Catholicism and Native Americans in Early North America explores the ways in which the church negotiated the founding of a Catholic society in colonial America, beginning in St. Augustine, Florida, in 1565. Although the church was deeply involved in all aspects of daily life and institutional organization, the book underscores the tensions inherent in creating and sustaining a Catholic tradition in an unfamiliar and socially diverse population.

Using new primary academic scholarship, the contributors explore missionaries' accommodations to Catholic practice in the process of conversion; the ways in which social and racial differentiation were played out in the treatment of the dead; Native literacy and the production of religious texts; the impacts of differing conversion philosophies among various religious orders; and the historical and theological backgrounds of Catholicism in sixteenth- and seventeenth-century America. Bringing together insights from archaeology, social history, linguistics, and theology, this groundbreaking volume moves beyond the missions to reveal how Native people, friars, secular priests, and Spanish parishioners practiced Catholicism across what is now the southeastern United States.

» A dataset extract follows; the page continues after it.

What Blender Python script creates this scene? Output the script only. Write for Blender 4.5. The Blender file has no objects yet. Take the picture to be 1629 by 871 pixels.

Contributors: Kathleen Deagan, Keith Ashley, George Aaron Broadwell, José Antonio Crespo-Francés Y Valero, Timothy J. Johnson, Rochelle Marrinan, Susan Richbourg Parker, David Hurst Thomas, Gifford Waters

Kathleen Deagan is Distinguished Research Curator Emerita and Lockwood Professor Emerita of Caribbean and Florida Archaeology at the University of Florida's Florida Museum of Natural History. She received the J. C. Harrington Award from the Society for Historical Archaeology in 2004. Deagan is co-author of Columbus's Outpost among the Taínos and co-author of Fort Mose: Colonial America's Black Fortress of Freedom.